━━ DATA SHOWN
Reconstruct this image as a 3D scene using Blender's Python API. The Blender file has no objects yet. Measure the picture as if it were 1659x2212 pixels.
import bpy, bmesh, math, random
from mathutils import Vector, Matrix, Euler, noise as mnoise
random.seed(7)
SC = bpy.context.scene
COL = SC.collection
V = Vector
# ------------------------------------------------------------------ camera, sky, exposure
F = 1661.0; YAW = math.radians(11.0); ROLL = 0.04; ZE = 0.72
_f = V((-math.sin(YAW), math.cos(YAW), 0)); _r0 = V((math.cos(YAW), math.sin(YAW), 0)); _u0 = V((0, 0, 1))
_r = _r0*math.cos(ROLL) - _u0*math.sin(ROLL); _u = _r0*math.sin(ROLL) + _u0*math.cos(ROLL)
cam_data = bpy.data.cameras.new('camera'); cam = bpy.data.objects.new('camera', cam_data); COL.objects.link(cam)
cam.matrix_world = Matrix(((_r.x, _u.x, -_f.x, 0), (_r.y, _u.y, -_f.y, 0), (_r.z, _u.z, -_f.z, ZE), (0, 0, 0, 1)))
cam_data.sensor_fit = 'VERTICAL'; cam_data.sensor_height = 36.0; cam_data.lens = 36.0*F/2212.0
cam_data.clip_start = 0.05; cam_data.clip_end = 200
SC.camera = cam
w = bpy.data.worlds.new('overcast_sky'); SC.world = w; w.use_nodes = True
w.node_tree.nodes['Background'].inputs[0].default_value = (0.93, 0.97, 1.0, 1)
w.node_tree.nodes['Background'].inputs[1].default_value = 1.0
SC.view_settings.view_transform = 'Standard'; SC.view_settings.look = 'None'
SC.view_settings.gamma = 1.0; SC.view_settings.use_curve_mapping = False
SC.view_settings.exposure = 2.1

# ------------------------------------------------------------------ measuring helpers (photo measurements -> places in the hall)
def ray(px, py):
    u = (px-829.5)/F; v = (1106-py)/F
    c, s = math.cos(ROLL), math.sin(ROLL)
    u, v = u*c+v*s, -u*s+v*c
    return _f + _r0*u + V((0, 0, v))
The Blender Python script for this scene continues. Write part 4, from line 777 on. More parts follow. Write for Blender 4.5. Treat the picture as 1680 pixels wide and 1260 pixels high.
━━━━
## WRITTEN INSTRUCTION
Please reproduce every line of the material word for word.

## EXPECTED ANSWER
Reconstruct this image as a 3D scene using Blender's Python API. The Blender file has no objects yet. Measure the picture as if it were 1659x2212 pixels.
import bpy, bmesh, math, random
from mathutils import Vector, Matrix, Euler, noise as mnoise
random.seed(7)
SC = bpy.context.scene
COL = SC.collection
V = Vector
# ------------------------------------------------------------------ camera, sky, exposure
F = 1661.0; YAW = math.radians(11.0); ROLL = 0.04; ZE = 0.72
_f = V((-math.sin(YAW), math.cos(YAW), 0)); _r0 = V((math.cos(YAW), math.sin(YAW), 0)); _u0 = V((0, 0, 1))
_r = _r0*math.cos(ROLL) - _u0*math.sin(ROLL); _u = _r0*math.sin(ROLL) + _u0*math.cos(ROLL)
cam_data = bpy.data.cameras.new('camera'); cam = bpy.data.objects.new('camera', cam_data); COL.objects.link(cam)
cam.matrix_world = Matrix(((_r.x, _u.x, -_f.x, 0), (_r.y, _u.y, -_f.y, 0), (_r.z, _u.z, -_f.z, ZE), (0, 0, 0, 1)))
cam_data.sensor_fit = 'VERTICAL'; cam_data.sensor_height = 36.0; cam_data.lens = 36.0*F/2212.0
cam_data.clip_start = 0.05; cam_data.clip_end = 200
SC.camera = cam
w = bpy.data.worlds.new('overcast_sky'); SC.world = w; w.use_nodes = True
w.node_tree.nodes['Background'].inputs[0].default_value = (0.93, 0.97, 1.0, 1)
w.node_tree.nodes['Background'].inputs[1].default_value = 1.0
SC.view_settings.view_transform = 'Standard'; SC.view_settings.look = 'None'
SC.view_settings.gamma = 1.0; SC.view_settings.use_curve_mapping = False
SC.view_settings.exposure = 2.1

# ------------------------------------------------------------------ measuring helpers (photo measurements -> places in the hall)
def ray(px, py):
    u = (px-829.5)/F; v = (1106-py)/F
    c, s = math.cos(ROLL), math.sin(ROLL)
    u, v = u*c+v*s, -u*s+v*c
    return _f + _r0*u + V((0, 0, v))
The Blender Python script for this scene continues. Write part 4, from line 777 on. More parts follow. Write for Blender 4.5. Treat the picture as 1680 pixels wide and 1260 pixels high.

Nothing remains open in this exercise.